Business owners who will benefit from the exclusion also received the 2005 income-tax cuts, since they pay tax on such income under that tax. Yet there is scant evidence that those cuts resulted in growth in Ohio’s small businesses. Between 2004 and 2010, Ohio’s share of U.S. employment fell both at companies with fewer than 20 employees and those with fewer than 500 employees.

Lately, there has been some discussion of including both a rate cut and some form of the proposed business-income tax break in the budget. Limiting the business-income exemption to sole proprietorships would reduce the cost of that tax break, but it would not make it any more effective as a job creation measure. The vast majority of sole proprietors do not employ others besides their owners.
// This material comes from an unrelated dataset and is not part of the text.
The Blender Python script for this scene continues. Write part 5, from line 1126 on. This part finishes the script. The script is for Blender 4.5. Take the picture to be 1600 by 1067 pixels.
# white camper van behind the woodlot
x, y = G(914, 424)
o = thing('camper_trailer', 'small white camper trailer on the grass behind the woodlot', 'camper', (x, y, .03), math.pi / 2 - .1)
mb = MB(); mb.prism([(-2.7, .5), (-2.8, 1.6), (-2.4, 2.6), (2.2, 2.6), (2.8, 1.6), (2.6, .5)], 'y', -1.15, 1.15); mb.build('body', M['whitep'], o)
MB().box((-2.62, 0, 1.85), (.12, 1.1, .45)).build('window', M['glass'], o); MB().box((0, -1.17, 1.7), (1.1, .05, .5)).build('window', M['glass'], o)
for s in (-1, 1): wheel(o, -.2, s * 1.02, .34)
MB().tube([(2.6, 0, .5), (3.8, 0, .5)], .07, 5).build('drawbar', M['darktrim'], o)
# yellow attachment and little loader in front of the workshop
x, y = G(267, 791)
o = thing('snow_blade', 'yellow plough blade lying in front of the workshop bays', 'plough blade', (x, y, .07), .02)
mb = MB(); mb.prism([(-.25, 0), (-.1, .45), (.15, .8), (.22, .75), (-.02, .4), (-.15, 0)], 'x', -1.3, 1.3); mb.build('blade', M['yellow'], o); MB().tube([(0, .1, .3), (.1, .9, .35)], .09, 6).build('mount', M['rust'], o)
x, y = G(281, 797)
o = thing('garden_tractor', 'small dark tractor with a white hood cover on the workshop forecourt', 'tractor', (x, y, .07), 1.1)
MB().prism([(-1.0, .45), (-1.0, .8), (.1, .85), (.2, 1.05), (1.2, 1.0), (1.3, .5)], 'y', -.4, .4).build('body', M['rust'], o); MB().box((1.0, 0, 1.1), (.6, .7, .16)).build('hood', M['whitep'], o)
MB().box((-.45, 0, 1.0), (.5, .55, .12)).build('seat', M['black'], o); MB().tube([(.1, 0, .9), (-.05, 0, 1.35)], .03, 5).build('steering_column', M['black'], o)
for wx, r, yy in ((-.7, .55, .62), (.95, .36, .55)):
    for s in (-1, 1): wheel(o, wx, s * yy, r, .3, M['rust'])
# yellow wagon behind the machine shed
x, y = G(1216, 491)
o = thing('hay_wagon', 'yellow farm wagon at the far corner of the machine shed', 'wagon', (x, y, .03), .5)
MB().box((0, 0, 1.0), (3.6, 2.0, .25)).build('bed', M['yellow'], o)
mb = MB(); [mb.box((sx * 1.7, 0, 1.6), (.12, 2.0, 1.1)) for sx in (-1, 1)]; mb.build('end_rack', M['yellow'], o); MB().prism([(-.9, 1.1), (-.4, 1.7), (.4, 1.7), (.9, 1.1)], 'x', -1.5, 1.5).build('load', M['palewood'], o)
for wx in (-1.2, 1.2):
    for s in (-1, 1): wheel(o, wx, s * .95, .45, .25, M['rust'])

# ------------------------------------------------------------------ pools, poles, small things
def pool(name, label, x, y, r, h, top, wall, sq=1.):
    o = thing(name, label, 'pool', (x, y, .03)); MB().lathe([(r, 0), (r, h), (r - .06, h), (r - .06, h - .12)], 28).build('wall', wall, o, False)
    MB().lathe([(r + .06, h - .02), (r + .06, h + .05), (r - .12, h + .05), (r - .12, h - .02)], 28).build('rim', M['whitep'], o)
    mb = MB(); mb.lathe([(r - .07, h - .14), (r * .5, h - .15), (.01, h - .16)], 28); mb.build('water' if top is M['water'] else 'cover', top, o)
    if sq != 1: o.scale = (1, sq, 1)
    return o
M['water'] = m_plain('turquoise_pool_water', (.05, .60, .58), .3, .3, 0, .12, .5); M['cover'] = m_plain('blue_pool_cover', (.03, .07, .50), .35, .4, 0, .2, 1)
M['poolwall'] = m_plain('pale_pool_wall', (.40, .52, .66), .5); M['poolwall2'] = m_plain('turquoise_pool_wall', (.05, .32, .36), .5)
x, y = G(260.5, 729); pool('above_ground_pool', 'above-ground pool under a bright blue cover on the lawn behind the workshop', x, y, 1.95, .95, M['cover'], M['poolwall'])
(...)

Nor would rejiggering the maximum income and percentage of income that is excluded result in a jobs bonanza. An exhaustive analysis commissioned by the U.S. Small Business Administration and published last year concluded, “We find no evidence of an economically significant effect of state tax portfolios on entrepreneurial activity.”

Ohio’s tax system should be overhauled to produce the revenue we need for public services and investments that support our economic success and maintain and improve our quality of life. At the same time, it needs to depend less on low- and middle-income Ohioans, and more on those who can afford it.

Thank you for the opportunity to testify. I would be happy to answer any questions.